A opção pelas periferias e margens está bem presente em dois dos momentos mais simbólicos desta viagem: a visita ao Centro Belém’, onde as Irmãs de Madre Teresa de Calcutá trabalham com pessoas sem abrigo e portadoras de deficiência; o encontro com a comunidade cigana no bairro Lunik IX, em Kosice, onde vivem cerca de 5 mil pessoas em condições precárias, completamente à margem da sociedade. Ali o Papa proclamou bem alto: ‘Na Igreja, ninguém deve sentir-se estranho nem marginalizado; juízos e preconceitos só aumentam as distâncias; colocar as pessoas em guetos não resolve nada; o caminho para uma convivência pacifica é a integração’.

Três grandes celebrações, com milhares de pessoas, marcaram esta peregrinação papal. A Divina Liturgia Bizantina de S. João Crisóstomo permitiu ao papa uma profunda reflexão sobre a importância da cruz na vida dos cristãos. Não aceitar o Deus frágil e crucificado é uma tentação de todos os tempos e lugares: ‘aspiramos a um cristianismo de vencedores, triunfalista. Mas sem cruz, ele é mundano e torna-se estéril’. No Encontro com os Jovens, o Papa pediu um combate ao amor banalizado, assente numa prática de usar e deitar fora. Pediu a construção de projectos de amor para toda a vida, assentes na fidelidade, dom e responsabilidade. No jogo da vida todos são titulares, não dando ouvidos a quem fala de sonhos, mas vende ilusões.

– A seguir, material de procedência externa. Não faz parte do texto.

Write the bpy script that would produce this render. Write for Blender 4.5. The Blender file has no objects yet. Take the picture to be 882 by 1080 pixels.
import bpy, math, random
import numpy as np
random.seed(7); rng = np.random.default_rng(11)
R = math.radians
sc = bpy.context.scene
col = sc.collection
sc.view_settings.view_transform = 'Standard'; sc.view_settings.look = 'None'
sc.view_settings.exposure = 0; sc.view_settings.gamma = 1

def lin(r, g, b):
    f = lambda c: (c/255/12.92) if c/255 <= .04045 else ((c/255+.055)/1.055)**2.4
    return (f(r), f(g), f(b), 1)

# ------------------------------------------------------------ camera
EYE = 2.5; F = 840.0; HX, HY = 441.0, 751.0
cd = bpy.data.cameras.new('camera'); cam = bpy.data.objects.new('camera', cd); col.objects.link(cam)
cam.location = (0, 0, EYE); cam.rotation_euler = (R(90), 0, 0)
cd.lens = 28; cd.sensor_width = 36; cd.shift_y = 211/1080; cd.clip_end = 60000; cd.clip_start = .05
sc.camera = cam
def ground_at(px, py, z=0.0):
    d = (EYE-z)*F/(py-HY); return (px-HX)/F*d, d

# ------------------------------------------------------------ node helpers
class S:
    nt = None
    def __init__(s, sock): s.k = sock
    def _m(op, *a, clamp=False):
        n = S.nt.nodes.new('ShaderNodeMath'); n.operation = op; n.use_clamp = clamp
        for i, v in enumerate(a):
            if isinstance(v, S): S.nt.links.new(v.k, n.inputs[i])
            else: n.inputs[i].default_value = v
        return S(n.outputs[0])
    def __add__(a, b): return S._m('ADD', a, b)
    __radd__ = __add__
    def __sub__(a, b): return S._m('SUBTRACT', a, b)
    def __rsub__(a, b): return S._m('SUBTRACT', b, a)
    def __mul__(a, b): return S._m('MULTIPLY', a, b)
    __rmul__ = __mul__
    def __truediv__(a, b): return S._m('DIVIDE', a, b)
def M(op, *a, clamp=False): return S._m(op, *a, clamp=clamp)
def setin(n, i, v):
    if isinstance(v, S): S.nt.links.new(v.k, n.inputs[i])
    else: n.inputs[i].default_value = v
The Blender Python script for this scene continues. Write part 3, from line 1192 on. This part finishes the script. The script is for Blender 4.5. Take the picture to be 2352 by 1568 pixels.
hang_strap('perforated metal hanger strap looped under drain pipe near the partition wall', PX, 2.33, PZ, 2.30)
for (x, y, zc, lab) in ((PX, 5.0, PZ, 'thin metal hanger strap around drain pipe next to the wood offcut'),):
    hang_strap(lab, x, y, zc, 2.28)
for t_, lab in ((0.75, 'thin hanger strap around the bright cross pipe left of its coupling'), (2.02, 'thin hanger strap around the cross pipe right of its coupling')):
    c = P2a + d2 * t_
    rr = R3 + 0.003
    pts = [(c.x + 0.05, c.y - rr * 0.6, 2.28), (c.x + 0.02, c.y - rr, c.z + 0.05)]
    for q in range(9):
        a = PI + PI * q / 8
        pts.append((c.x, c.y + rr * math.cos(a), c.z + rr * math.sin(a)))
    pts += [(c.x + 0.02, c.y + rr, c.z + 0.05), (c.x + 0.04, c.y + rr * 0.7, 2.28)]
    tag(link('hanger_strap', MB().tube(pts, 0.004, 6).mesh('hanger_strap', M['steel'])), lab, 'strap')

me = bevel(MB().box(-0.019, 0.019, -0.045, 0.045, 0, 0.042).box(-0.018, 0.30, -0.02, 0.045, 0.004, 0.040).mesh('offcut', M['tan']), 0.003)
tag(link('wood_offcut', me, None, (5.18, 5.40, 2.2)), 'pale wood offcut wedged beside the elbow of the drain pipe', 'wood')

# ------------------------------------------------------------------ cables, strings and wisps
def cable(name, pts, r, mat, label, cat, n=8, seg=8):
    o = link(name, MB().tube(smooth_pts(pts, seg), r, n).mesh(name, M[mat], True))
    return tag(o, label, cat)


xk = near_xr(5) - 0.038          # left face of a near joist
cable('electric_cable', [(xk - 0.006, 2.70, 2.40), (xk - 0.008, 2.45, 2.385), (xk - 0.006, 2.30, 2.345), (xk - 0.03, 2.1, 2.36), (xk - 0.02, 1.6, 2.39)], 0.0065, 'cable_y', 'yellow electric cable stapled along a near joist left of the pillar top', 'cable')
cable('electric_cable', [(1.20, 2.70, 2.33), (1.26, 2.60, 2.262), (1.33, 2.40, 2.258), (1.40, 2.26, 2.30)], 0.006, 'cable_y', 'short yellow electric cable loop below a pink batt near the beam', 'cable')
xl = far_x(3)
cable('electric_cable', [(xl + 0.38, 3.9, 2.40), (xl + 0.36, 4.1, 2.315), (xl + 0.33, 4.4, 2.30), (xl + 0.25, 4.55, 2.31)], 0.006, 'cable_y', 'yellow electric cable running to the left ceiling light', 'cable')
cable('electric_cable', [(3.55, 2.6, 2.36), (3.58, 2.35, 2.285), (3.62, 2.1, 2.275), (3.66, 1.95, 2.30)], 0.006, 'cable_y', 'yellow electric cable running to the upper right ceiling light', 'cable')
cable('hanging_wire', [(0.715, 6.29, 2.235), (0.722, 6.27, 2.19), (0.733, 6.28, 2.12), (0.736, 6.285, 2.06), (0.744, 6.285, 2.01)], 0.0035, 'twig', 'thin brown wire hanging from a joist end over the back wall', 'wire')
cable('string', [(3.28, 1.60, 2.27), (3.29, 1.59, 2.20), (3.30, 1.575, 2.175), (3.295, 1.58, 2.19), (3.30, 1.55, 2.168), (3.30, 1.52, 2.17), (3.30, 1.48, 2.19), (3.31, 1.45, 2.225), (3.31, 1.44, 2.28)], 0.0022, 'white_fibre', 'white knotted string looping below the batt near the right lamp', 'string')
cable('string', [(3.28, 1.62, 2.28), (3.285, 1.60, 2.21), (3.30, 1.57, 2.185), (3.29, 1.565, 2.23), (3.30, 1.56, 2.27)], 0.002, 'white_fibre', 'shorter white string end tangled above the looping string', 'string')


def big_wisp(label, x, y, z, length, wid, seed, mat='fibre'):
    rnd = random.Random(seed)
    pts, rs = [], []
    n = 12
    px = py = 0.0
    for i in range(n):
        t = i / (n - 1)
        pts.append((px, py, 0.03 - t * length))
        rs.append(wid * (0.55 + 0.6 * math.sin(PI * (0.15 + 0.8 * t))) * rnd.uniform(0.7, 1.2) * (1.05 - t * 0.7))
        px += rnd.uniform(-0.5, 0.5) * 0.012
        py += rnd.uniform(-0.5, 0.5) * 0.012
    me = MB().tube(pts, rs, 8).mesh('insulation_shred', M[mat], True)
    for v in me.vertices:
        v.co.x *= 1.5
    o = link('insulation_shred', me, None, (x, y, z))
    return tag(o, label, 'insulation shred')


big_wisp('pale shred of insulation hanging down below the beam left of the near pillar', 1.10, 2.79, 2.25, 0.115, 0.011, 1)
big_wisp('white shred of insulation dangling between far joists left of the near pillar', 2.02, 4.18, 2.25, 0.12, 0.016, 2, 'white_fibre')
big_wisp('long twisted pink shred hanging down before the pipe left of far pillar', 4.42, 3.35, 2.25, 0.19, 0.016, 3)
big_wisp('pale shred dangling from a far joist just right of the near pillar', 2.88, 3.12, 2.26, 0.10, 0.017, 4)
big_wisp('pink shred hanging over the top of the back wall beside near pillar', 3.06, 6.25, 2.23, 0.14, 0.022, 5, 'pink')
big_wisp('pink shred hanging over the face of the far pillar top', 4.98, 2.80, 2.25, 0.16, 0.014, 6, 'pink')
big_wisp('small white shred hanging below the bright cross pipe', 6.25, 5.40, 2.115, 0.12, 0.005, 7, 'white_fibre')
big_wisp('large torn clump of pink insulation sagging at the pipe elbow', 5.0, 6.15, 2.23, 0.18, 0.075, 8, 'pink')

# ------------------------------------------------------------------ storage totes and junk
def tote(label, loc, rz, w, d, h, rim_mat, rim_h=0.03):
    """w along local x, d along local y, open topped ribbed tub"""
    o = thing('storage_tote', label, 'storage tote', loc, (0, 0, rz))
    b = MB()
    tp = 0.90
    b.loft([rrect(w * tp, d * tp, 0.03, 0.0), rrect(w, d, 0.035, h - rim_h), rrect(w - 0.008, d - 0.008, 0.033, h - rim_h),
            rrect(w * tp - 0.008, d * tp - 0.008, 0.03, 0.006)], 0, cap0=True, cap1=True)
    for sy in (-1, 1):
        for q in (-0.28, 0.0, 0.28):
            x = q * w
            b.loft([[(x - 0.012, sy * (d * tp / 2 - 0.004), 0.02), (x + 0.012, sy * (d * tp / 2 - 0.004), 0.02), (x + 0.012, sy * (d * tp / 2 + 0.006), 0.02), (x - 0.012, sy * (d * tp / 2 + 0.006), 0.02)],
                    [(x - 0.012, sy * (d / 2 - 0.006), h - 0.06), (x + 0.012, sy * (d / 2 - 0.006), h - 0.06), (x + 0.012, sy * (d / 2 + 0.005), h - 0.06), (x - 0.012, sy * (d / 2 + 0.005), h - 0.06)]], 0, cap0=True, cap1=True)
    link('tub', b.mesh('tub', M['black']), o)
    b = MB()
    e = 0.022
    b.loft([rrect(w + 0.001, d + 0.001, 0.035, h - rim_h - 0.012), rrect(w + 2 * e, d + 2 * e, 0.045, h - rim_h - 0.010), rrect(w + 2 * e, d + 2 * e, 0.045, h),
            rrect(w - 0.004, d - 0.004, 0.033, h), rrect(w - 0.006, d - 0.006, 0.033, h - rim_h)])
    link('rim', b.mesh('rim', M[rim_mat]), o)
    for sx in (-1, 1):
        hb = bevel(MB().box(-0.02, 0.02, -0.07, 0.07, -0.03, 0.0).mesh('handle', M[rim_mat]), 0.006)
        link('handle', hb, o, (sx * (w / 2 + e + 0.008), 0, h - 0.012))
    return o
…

Na Missa Final, no Santuário Mariana de Sastin, evocou-se a Fé de Maria, uma mulher sempre a caminho, com uma fé profética que não se reduz a açúcar para adoçar a vida. Concluiu o Papa ‘Esta é a prova da compaixão: ficar junto da cruz. Ficar com o rosto marcado pelas lágrimas, mas com a fé de quem sabe que, no seu Filho, Deus transforma o sofrimento e vence a morte’.